'He left a Canadian, but came home a Newfoundlander'



Two full pages in this week’s edition of Ottawa's Hill Times are devoted to Greg Malone's new book, Don't Tell The Newfoundlanders.

The two headlines include: Canada 'played long, dirty, and hard' to get Newfoundland into Confederation, says Malone; and Malone tells the true story of Newfoundland's Confederation with Canada, and it ain't pretty.

Here are the Top 5 quotes from the question-and-answer style article by Katie Malloy:

No. 5 – (The writer’s story lead) “When Greg Malone left Newfoundland for Toronto in the 1970s to get into acting, he says he left a Canadian, but came home a Newfoundlander.”

No. 4 – “The Canadian government and the British government lied, not only to the Newfoundlanders, but they lied to their own populations and their own Parliaments. They were asked direct questions about what they were doing and they lied the whole way through it.”

No. 3 – “I like to say after the (Second World) war, Russia got Poland and Canada got Newfoundland. We both had a Joe S. in charge of us, and both of us suffered from population resettlement and five-year industrial schemes, all cock-eyed, and both of us suffered national humiliation and disgrace for the loss of our sovereignty."
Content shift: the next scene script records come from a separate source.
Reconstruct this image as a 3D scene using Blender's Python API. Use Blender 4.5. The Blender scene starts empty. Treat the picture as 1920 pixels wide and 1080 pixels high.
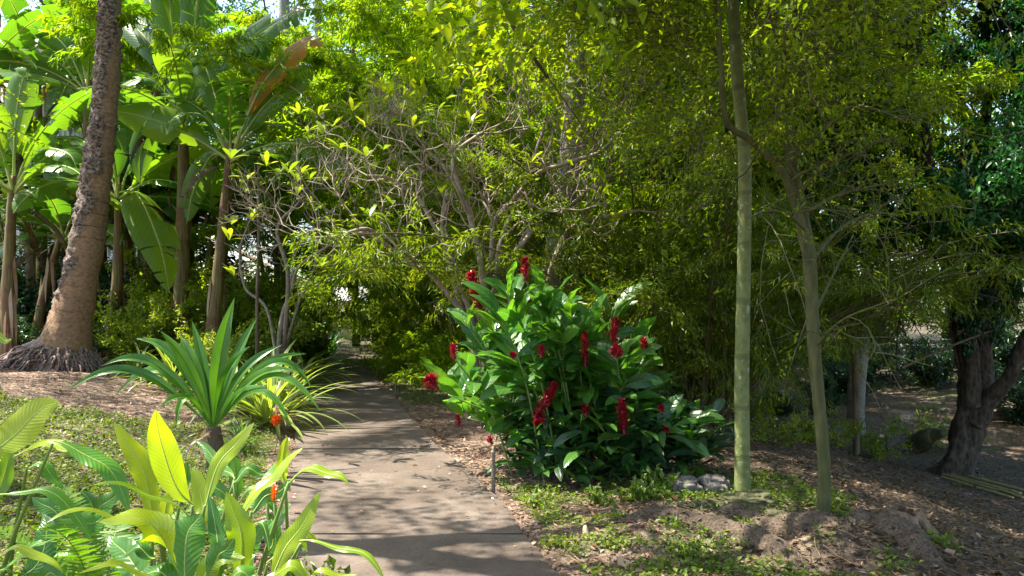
import bpy, math, random
import numpy as np
from mathutils import Vector

# ------------------------------------------------------------------ camera, light
SC = bpy.context.scene
F = 1507.0; CZ = 1.6; HY = 578.0
cam = bpy.data.cameras.new('camera'); cam_o = bpy.data.objects.new('camera', cam)
SC.collection.objects.link(cam_o); SC.camera = cam_o
cam_o.location = (0, 0, CZ); cam_o.rotation_euler = (math.radians(90), 0, 0)
cam.sensor_width = 36; cam.lens = 36 * F / 1920; cam.shift_y = (HY - 540) / 1920
cam.clip_start = .05; cam.clip_end = 2000

SUN_AZ = math.radians(-80); SUN_EL = math.radians(60)      # azimuth clockwise from +Y
w = bpy.data.worlds.new('World'); SC.world = w; w.use_nodes = True
nt = w.node_tree; nt.nodes.clear()
sky = nt.nodes.new('ShaderNodeTexSky'); sky.sky_type = 'NISHITA'; sky.sun_disc = False
sky.sun_elevation = SUN_EL; sky.sun_rotation = SUN_AZ
sky.dust_density = 2.0
bg = nt.nodes.new('ShaderNodeBackground'); bg.inputs[1].default_value = .13
wo = nt.nodes.new('ShaderNodeOutputWorld')
nt.links.new(sky.outputs[0], bg.inputs[0]); nt.links.new(bg.outputs[0], wo.inputs[0])
sl = bpy.data.lights.new('sun', 'SUN'); sl.energy = 5; sl.angle = math.radians(.45); sl.color = (1, .94, .82)
so = bpy.data.objects.new('sun', sl); SC.collection.objects.link(so)
sd = Vector((math.sin(SUN_AZ) * math.cos(SUN_EL), math.cos(SUN_AZ) * math.cos(SUN_EL), math.sin(SUN_EL)))
so.rotation_euler = (-sd).to_track_quat('-Z', 'Y').to_euler(); so.location = (0, 0, 30)
SC.view_settings.view_transform = 'Standard'; SC.view_settings.look = 'None'
SC.view_settings.exposure = 1.8; SC.view_settings.gamma = 1
SC.cycles.max_bounces = 8; SC.cycles.diffuse_bounces = 4; SC.cycles.transmission_bounces = 4
SC.cycles.glossy_bounces = 2; SC.cycles.caustics_reflective = False; SC.cycles.sample_clamp_indirect = 6
SC.cycles.use_denoising = True

# ------------------------------------------------------------------ maths helpers
def rngf(s): return np.random.default_rng(s)
def nz(v): return v / np.maximum(np.linalg.norm(v, axis=-1, keepdims=True), 1e-9)
def A(*a): return np.array(a, float)
def W(px, py, Y): return A((px - 960) / F * Y, Y, CZ - (py - HY) / F * Y)
def ss(t):
    t = np.clip(t, 0, 1); return t * t * (3 - 2 * t)
def _h(i, j, k):
    n = (i * 374761393 + j * 668265263 + k * 2147483647 * 3) & 0xffffffff
    n = ((n ^ (n >> 13)) * 1274126177) & 0xffffffff
    return ((n ^ (n >> 16)) & 0xffff) / 65535.0
def vn(p):                                   # value noise 0..1
    p = np.asarray(p, float); f = np.floor(p).astype(np.int64); t = p - f; t = t * t * (3 - 2 * t)
    r = 0
    for a in (0, 1):
        for b in (0, 1):
            for c in (0, 1):
                wgt = (t[..., 0] if a else 1 - t[..., 0]) * (t[..., 1] if b else 1 - t[..., 1]) * (t[..., 2] if c else 1 - t[..., 2])
                r = r + wgt * _h(f[..., 0] + a, f[..., 1] + b, f[..., 2] + c)
    return r
def n2(x, y, s, o=0.):
    return vn(np.stack([np.asarray(x) * s + 31.7 + o, np.asarray(y) * s + 17.3, np.full(np.shape(x), o + .5)], -1))
def catmull(P, n):
    P = np.asarray(P, float)
    if len(P) < 3:
        t = np.linspace(0, 1, n)[:, None]; return P[0] * (1 - t) + P[-1] * t
    Q = np.vstack([2 * P[0] - P[1], P, 2 * P[-1] - P[-2]])
    u = np.linspace(0, len(P) - 1 - 1e-6, n); i = u.astype(int); t = (u - i)[:, None]
    a, b, c, d = Q[i], Q[i + 1], Q[i + 2], Q[i + 3]
    return .5 * ((2 * b) + (c - a) * t + (2 * a - 5 * b + 4 * c - d) * t ** 2 + (3 * b - a - 3 * c + d) * t ** 3)

# path edges (ground metres)
YR = [-4, 2, 4.8, 6.75, 7.85, 9.2, 11.94, 16.4, 19, 21.5, 24.9, 32.6, 46]
XR = [1.6, .85, .271, -.134, -.417, -.855, -1.54, -2.56, -3.25, -4.0, -4.75, -6.7, -10.5]
YL = [-4, 2, 4.8, 7.49, 10.86, 13.25, 21.5, 27, 32.6, 46]
XL = [-.2, -.85, -1.42, -2.06, -2.92, -3.47, -5.45, -6.7, -8.1, -12]
def xr(y): return np.interp(y, YR, XR)
def xl(y): return np.interp(y, YL, XL)
def stream_x(y): return 11.8 - .8 * np.maximum(0, y - 20)
def ground(x, y):
    x = np.asarray(x, float); y = np.asarray(y, float)
    dl = xl(y) - x; dr = x - xr(y)
    z = .55 * ss(dl / 4.5) + .25 * ss((dl - 4) / 4)
    z = z - 1.2 * ss((x - 2.3) / 5.5)
    off = ss(np.minimum(np.maximum(dl, dr), 1.) / .8)
    z = z + off * (.16 * (n2(x, y, .55) - .5) + .06 * (n2(x, y, 2.1, 3) - .5) + .025 * (n2(x, y, 7, 9) - .5))
    z = z + .17 * np.exp(-(((x - 2.15) / .45) ** 2 + ((y - 5.15) / .3) ** 2)) + .10 * np.exp(-(((x - .95) / .5) ** 2 + ((y - 5.55) / .35) ** 2))
    z = z + .07 * np.exp(-(((x - 1.5) / .9) ** 2 + ((y - 6.3) / .35) ** 2))
    sx = stream_x(y); ds = np.abs(x - sx)
    far = ss((x - sx - 1.8) / 6) * np.where(x > sx, 1, 0)
    z = z + far * .45 + far * .9 * ss((y - 31.6) / .8)
    k = 1 - ss((ds - .7) / 1.5)
    z = z * (1 - k) + (-1.8) * k
    inside = (dl < 0.03) & (dr < 0.03)
    z = np.where(inside, -.03, z)
    return z
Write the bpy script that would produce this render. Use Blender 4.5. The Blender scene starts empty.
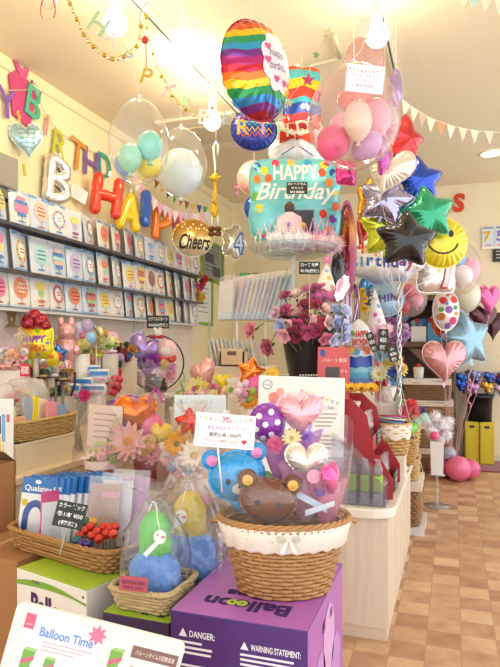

No. 2 - “I think of myself as a Newfoundlander first because I think we’re Canadians by usage and custom, but in every legal sense, we’re Newfoundlanders. That was a fraud and those Terms of Union are a fraud and so I don’t find them legally binding, or the whole arrangement legally binding.”

No. 1 – “… no Newfoundlander ever negotiated the Terms of Union, never accepted them, or approved them … it was a British authority that put us into Canada, approved it, and negotiated it.